The most convincing part of Eric Hirshberg’s new single “Less Important Things” is not its broad theme, even though that theme is relatable. It is the detail. A house built to “withstand a riot” that suddenly feels too quiet tells us plenty about parenthood without needing a grand explanation.


Hirshberg’s latest release, which previews his forthcoming album More Is Not The Answer, centers on the empty nest and the emotional recalibration that follows. It is a well-worn subject in life, but slightly less common in contemporary songwriting, at least with this level of directness. Hirshberg approaches it with the perspective of someone who has reached the moment and is still figuring out what to do with it.

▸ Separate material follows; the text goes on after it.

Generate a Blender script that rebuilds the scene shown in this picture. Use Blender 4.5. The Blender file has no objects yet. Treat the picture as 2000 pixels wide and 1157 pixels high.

The song opens up the strange contradiction of raising children: the goal is to help them leave, yet their leaving can feel like an emotional rupture. That contradiction is familiar, but Hirshberg does not flatten it into a simple lesson. The song leaves room for pride, loss, relief, and bewilderment to sit beside each other.


His quote about the song helps frame it: “It is a love song to the journey of parenthood and the bittersweetness of letting go,” he says. “You spend years building your life around the noise, chaos, and rhythm of raising kids, and then one day the house gets quiet in a way you were never really prepared for.” The track itself carries that same plainspoken quality. It is reflective without sounding overly polished.


Vocally, Hirshberg sounds best when he lets the lines unfold naturally. He has a songwriter’s instinct for emotional clarity, and on “Less Important Things,” that clarity is strongest when he resists the urge to underline the point. The performance feels intimate, as though he is speaking to someone who already understands the stakes.



The instrumentation is understated but not empty. There is enough musical movement to give the song shape, but the arrangement does not crowd the lyric. That balance has become a meaningful part of Hirshberg’s recent work: songs that reach for scale while staying rooted in direct human feeling.


The in-studio video makes the same argument visually. By placing Hirshberg and his band in a close performance setting, the video avoids the temptation to literalize the song with images of family life or staged nostalgia. It keeps the viewer in the room with the musicians, which feels right for a song that depends on presence and restraint.


“Less Important Things” also adds a useful new layer to the developing picture of More Is Not The Answer. The title track and other recent singles have suggested an album concerned with the cost of noise, excess, and disconnection. This song shifts that inquiry toward family, where the question of what matters is both simpler and harder.


Hirshberg’s unusual professional history gives that question additional texture. As a former CEO of Activision and former leader at Deutsch LA, he has lived inside industries built around attention, impact, and scale. His current songwriting often seems interested in what remains when those metrics fall away. “Less Important Things” answers that in personal terms: children, home, memory, love.


It is a quiet song, but it earns that quiet. Hirshberg does not present the empty nest as a crisis to solve. He presents it as a room one has to learn how to stand in.